Baker has slowly risen the challenge posed by our traffic-clogged highways and byways and our reliably unreliable public transportation system, but we are now a year into his second term.
Like the legislature and its inaction on the housing crisis, it’s fair to ask what took Baker so long to get with the program.
What’s Going On?
What’s with the lack of urgency? Why is there no fire in the bellies of our elected leaders?
I wish I had an answer, but I don’t.
My suspicion: There is no better place to live in the world than Greater Boston, provided you have money.
With enough money, you don’t have to worry about contending with 10 other bidders for the right to spend $800,000 on a modest split-level in some town like Natick or Medford that was once a middle-class haven.
And if you have the kind of money needed to spend a cool million or two on a house, you are also not likely depending on the commuter rail or subway to get to work every day.
Baker, who famously declines to take the T, lives in a picturesque, 19th-century Victorian in Swampscott now worth $1.2 million, having bought it for $750,000 in 1999.

Scott Van Voorhis
If the governor had to take the commuter rail to work, or was hoping to buy a new home but unable to afford something bigger, he might just have a little more motivation when it comes to these bread-and-butter issues.

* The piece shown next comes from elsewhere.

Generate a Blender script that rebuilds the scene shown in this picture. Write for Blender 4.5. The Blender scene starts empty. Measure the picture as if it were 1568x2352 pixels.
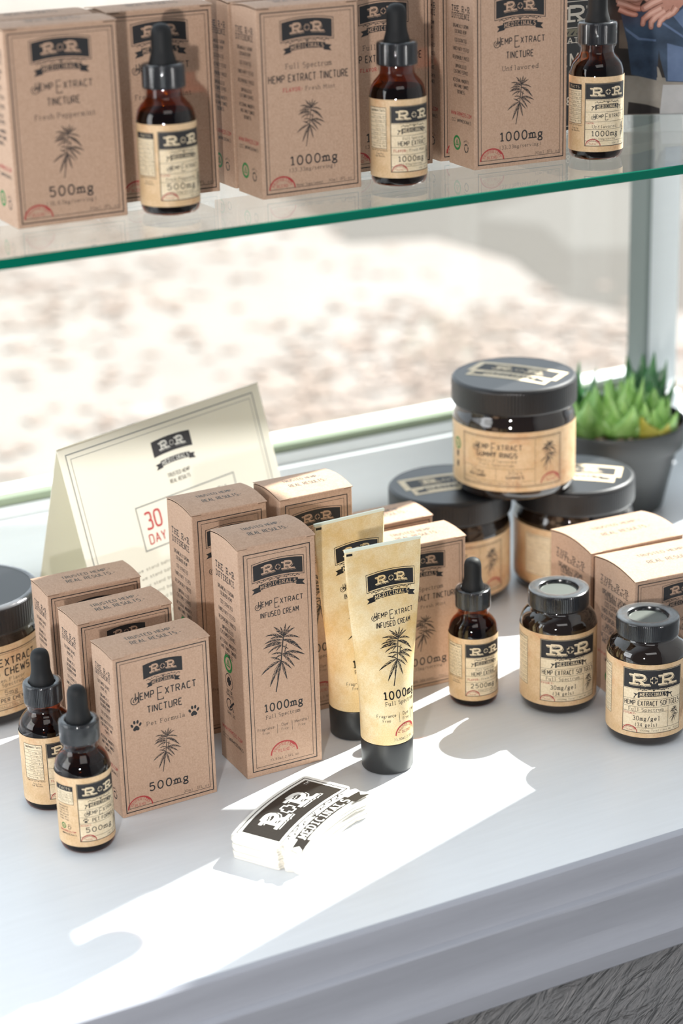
import bpy, bmesh, math, random
from mathutils import Vector, Matrix, noise
from math import sin, cos, pi, radians as R

scn = bpy.context.scene
COL = scn.collection

# ------------------------------------------------------------------ camera, world, sun, exposure
CAM_YAW, CAM_PITCH, CAM_ROLL = R(27.4177), R(20.2443), R(-1.7058)
CAM_H, F_PX = 0.6014, 4704.19
SUN_AZ, SUN_EL, SUN_S = R(17.5), R(42.0), 11.5
KEY_W = 6.3
EXPOSURE = 0.64
SHELF_Z = 0.3669

cd = bpy.data.cameras.new('camera')
cam = bpy.data.objects.new('camera', cd)
COL.objects.link(cam)
fw = Vector((sin(CAM_YAW)*cos(CAM_PITCH), cos(CAM_YAW)*cos(CAM_PITCH), -sin(CAM_PITCH)))
rt = Vector((cos(CAM_YAW), -sin(CAM_YAW), 0))
up = rt.cross(fw)
c_, s_ = cos(CAM_ROLL), sin(CAM_ROLL)
rt2, up2 = c_*rt + s_*up, -s_*rt + c_*up
mw = Matrix.Identity(4)
for i in range(3):
    mw[i][0], mw[i][1], mw[i][2] = rt2[i], up2[i], -fw[i]
mw[2][3] = CAM_H
cam.matrix_world = mw
cd.sensor_fit = 'VERTICAL'
cd.sensor_height = 36.0
cd.lens = F_PX/2352*36.0
cd.clip_start = 0.02
cd.dof.use_dof = True
cd.dof.focus_distance = 1.275
cd.dof.aperture_fstop = 5.6
scn.camera = cam

vs = scn.view_settings
vs.view_transform = 'Standard'
vs.look = 'None'
vs.gamma = 1.0
vs.use_curve_mapping = False
vs.exposure = EXPOSURE

w = bpy.data.worlds.new('daylight'); scn.world = w
w.use_nodes = True
nt = w.node_tree; nt.nodes.clear()
def wn(t, **k):
    n = nt.nodes.new(t)
    for a, b in k.items(): setattr(n, a, b)
    return n
tc = wn('ShaderNodeTexCoord'); sep = wn('ShaderNodeSeparateXYZ')
nt.links.new(tc.outputs['Generated'], sep.inputs[0])
mr = wn('ShaderNodeMapRange'); mr.inputs[1].default_value = -0.25; mr.inputs[2].default_value = 0.3
nt.links.new(sep.outputs['Y'], mr.inputs[0])
mx = wn('ShaderNodeMix', data_type='RGBA')
nt.links.new(mr.outputs[0], mx.inputs[0])
mx.inputs[6].default_value = (0.095, 0.10, 0.115, 1)     # the dim room behind the camera
mx.inputs[7].default_value = (1.0, 1.09, 1.19, 1)       # bright sky outside the window
bg = wn('ShaderNodeBackground'); bg.inputs[1].default_value = 1.0
nt.links.new(mx.outputs[2], bg.inputs[0])
ow = wn('ShaderNodeOutputWorld'); nt.links.new(bg.outputs[0], ow.inputs[0])

def light(name, kind, energy, color, loc, direction, **k):
    l = bpy.data.lights.new(name, kind); l.energy = energy; l.color = color
    for a, b in k.items(): setattr(l, a, b)
    o = bpy.data.objects.new(name, l); COL.objects.link(o)
    o.location = loc
    o.rotation_euler = Vector(direction).to_track_quat('-Z', 'Y').to_euler()
    return o
SUN_DIR = Vector((-cos(SUN_EL)*cos(SUN_AZ), -cos(SUN_EL)*sin(SUN_AZ), -sin(SUN_EL)))
light('sun', 'SUN', SUN_S, (1.0, 0.965, 0.925), (3, 2, 3), SUN_DIR, angle=0.0093)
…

And while no one is getting rich off their salary as a state representative or state senator, more than a few have lucrative law practices on the side.
Many incumbents have served for years, if not decades, and, having bought their homes years ago, are not likely all that connected with the struggles of their constituents in the housing market.
Crazy home prices and broken trains are middle-class problems that may not seem so pressing if you can coast along above the struggles that face us ordinary folk.